Zaalarmowała, że Rosja niszczy tożsamość ukraińskich dzieci, w szczególności zabraniając im mówić po ukraińsku, nazywać się Ukraińcami i zmuszając je do śpiewania rosyjskiego hymnu.
"Niektóre z nich miały zaledwie dziesięć lat, kiedy przyszli okupanci. A dziś Rosja siłą (te dzieci) mobilizuje. Zmusza je do walki przeciwko własnemu krajowi. Wysyła je, by zabijały własnych ludzi" - powiedziała doradczyni szefa kancelarii prezydenta Wołodymyra Zełenskiego.
Według niej co najmniej 16 dzieci ginie lub zostaje rannych każdego tygodnia w wyniku rosyjskiej inwazji na Ukrainę. Ponadto osoby poniżej 18. roku życia doświadczają tortur, przemocy seksualnej, braku poczucia bezpieczeństwa oraz zniszczenia życia rodzinnego, domów i szkół.
Jednocześnie Zariwna zwróciła uwagę, że pełna skala tragedii jest nieznana, ponieważ setki tysięcy dzieci pozostają na terytoriach kontrolowanych przez Rosję, niedostępnych dla władz Ukrainy i organizacji międzynarodowych. Ponadto, jak zaalarmowała, powołując się na dane ONZ, odnotowano około 2 tys. przypadków utraty kończyn przez dzieci na skutek działań wojennych.

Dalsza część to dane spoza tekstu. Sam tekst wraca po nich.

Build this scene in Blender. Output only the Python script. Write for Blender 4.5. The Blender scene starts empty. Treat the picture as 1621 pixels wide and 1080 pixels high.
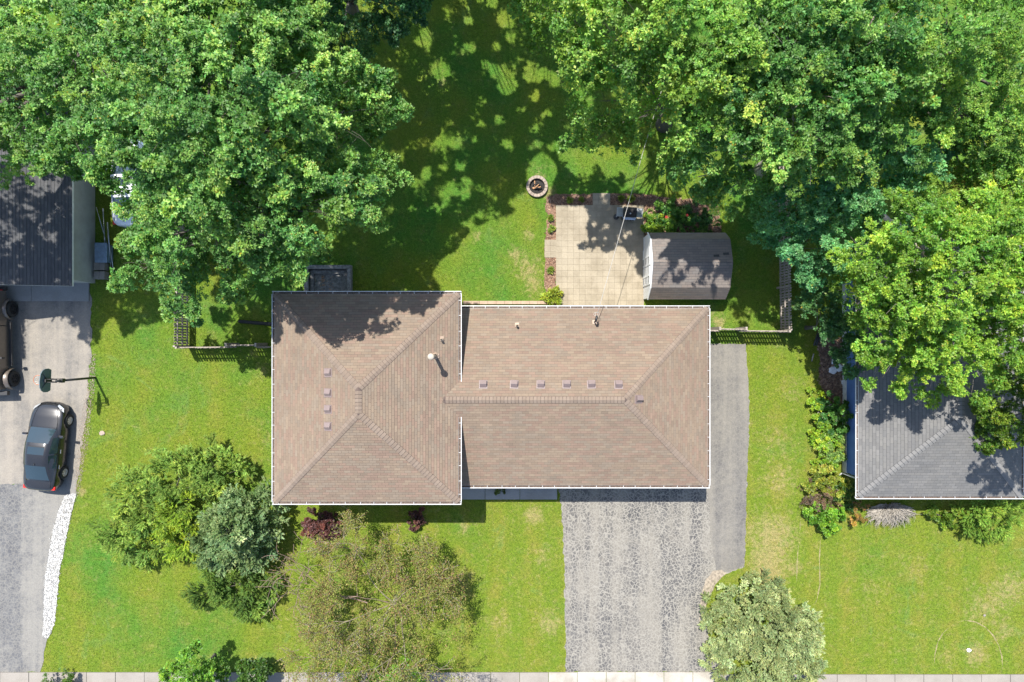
import bpy, bmesh, math, random
import numpy as np
from mathutils import Vector, Matrix

random.seed(7)
RNG = np.random.default_rng(11)
SC = bpy.context.scene
COL = SC.collection
R = math.radians

# ------------------------------------------------------------------ camera, light, exposure
CAM_H = 36.0
FPX = 1621 * 24.0 / 36.0            # focal length in photograph pixels
cam_d = bpy.data.cameras.new('camera')
cam_d.lens = 24.0
cam_d.sensor_width = 36.0
cam_d.clip_end = 2000.0
cam = bpy.data.objects.new('camera', cam_d)
cam.location = (0, 0, CAM_H)
COL.objects.link(cam)
SC.camera = cam

SHX, SHY = 0.2224, -0.459           # ground shift of a shadow per metre of height
sun_dir = Vector((-SHX, -SHY, 1.0)).normalized()
SUN_EL = math.asin(sun_dir.z)
SUN_ROT = math.atan2(sun_dir.x, sun_dir.y)
world = bpy.data.worlds.new('World')
SC.world = world
world.use_nodes = True
wn = world.node_tree
sky = wn.nodes.new('ShaderNodeTexSky')
sky.sky_type = 'NISHITA'
sky.sun_disc = False
sky.sun_elevation = SUN_EL
sky.sun_rotation = SUN_ROT
wn.links.new(sky.outputs[0], wn.nodes['Background'].inputs[0])
wn.nodes['Background'].inputs[1].default_value = 0.115
sl = bpy.data.lights.new('sun', 'SUN')
sl.energy = 4.0
sl.angle = R(0.55)
sl.color = (1.0, 0.955, 0.88)
sun = bpy.data.objects.new('sun', sl)
sun.rotation_euler = (-sun_dir).to_track_quat('-Z', 'Y').to_euler()
sun.location = sun_dir * 60
COL.objects.link(sun)
SC.view_settings.view_transform = 'Standard'
SC.view_settings.look = 'None'
SC.view_settings.gamma = 1.0
SC.view_settings.use_curve_mapping = False
SC.view_settings.exposure = 1.36
SC.render.engine = 'CYCLES'
SC.cycles.max_bounces = 6
SC.cycles.diffuse_bounces = 3
SC.cycles.glossy_bounces = 2
SC.cycles.transmission_bounces = 4
SC.cycles.transparent_max_bounces = 4
SC.cycles.use_denoising = True
SC.cycles.caustics_reflective = False
SC.cycles.caustics_refractive = False


def at(px, py, z=0.0):
    """point at height z that the photograph shows at pixel (px, py)"""
    k = (CAM_H - z) / FPX
    return Vector(((px - 810.5) * k, (540.0 - py) * k, z))


# ------------------------------------------------------------------ object helpers
def props(o, label=None, cat=None, group=None, kind=None):
    if label: o['label'] = label
    if cat: o['category'] = cat
    if group: o['group'] = group
    if kind: o['kind'] = kind
    return o


def thing(name, label, cat, loc=(0, 0, 0), rz=0.0, group=None):
    o = bpy.data.objects.new(name, None)
    o.empty_display_size = 0.3
    o.location = loc
    o.rotation_euler = (0, 0, rz)
    COL.objects.link(o)
    return props(o, label, cat, group)


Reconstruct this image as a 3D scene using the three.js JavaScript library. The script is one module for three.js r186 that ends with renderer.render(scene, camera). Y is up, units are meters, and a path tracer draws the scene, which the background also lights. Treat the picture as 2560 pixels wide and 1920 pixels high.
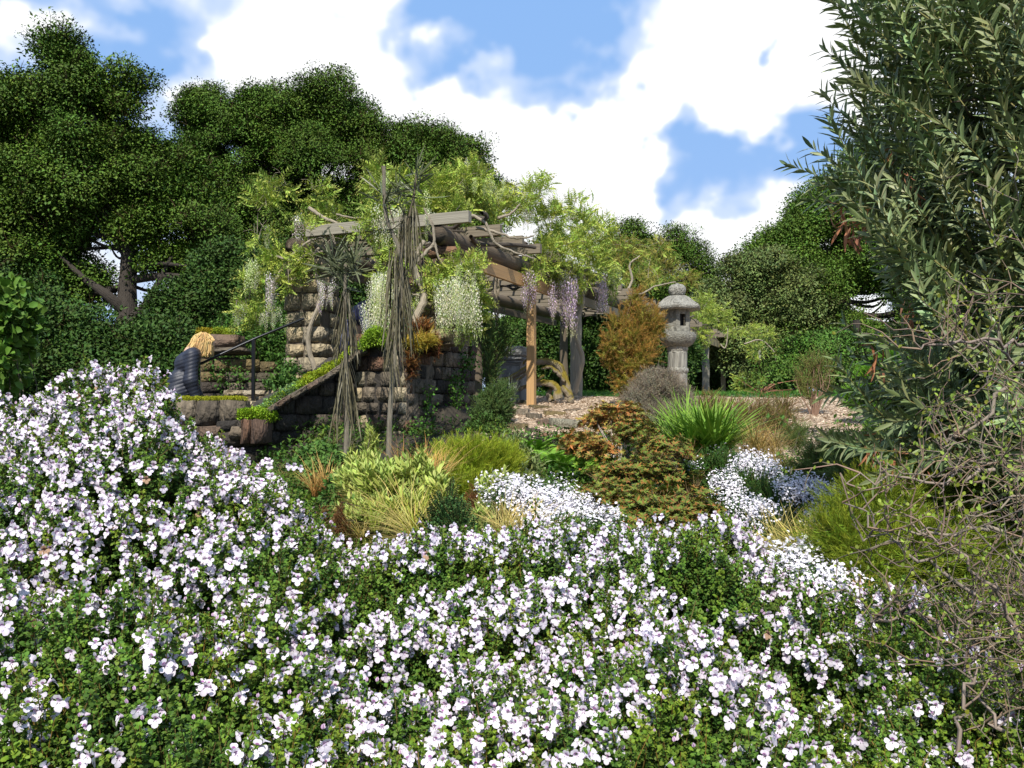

"Innym poważnym zagrożeniem jest przemoc seksualna, w tym gwałty. Jeśli chodzi o udokumentowane przypadki przestępstw seksualnych popełnionych przez rosyjskich żołnierzy na nieletnich, najmłodsza ofiara miała zaledwie cztery lata" - poinformowała Zariwna.
Przypomniała również, że w warunkach rosyjskiej okupacji ofiary nie mają dostępu do pomocy medycznej, psychologicznej i prawnej. "Niestety, będziemy w stanie zebrać te fakty dopiero po wyzwoleniu tych terytoriów" - przyznała.
Według ukraińskiego ministerstwa edukacji, w wyniku inwazji Kremla zostało uszkodzonych prawie 4 tys. instytucji edukacyjnych. Wojska rosyjskie uszkodziły lub całkowicie zniszczyły ponad 1600 obiektów medycznych i rekreacyjnych.
"Oczekujemy, że Rosja znajdzie się pod presją, by zapłaciła za naruszanie praw dzieci. Rosja musi zostać zmuszona do wypełnienia swoich zobowiązań wynikających z prawa międzynarodowego" - oznajmiła Zariwna.
Moskwa powinna zostać "zmuszona do umożliwienia dostępu do okupowanych terytoriów, zaprzestania deportacji i przymusowego nadawania obywatelstwa oraz indoktrynacji dzieci, dostarczenia informacji na temat wysiedlonych (osób poniżej 18. roku życia) i współpracy w celu sprowadzenia (tych dzieci) do domu" - podsumowała przedstawicielka władz w Kijowie.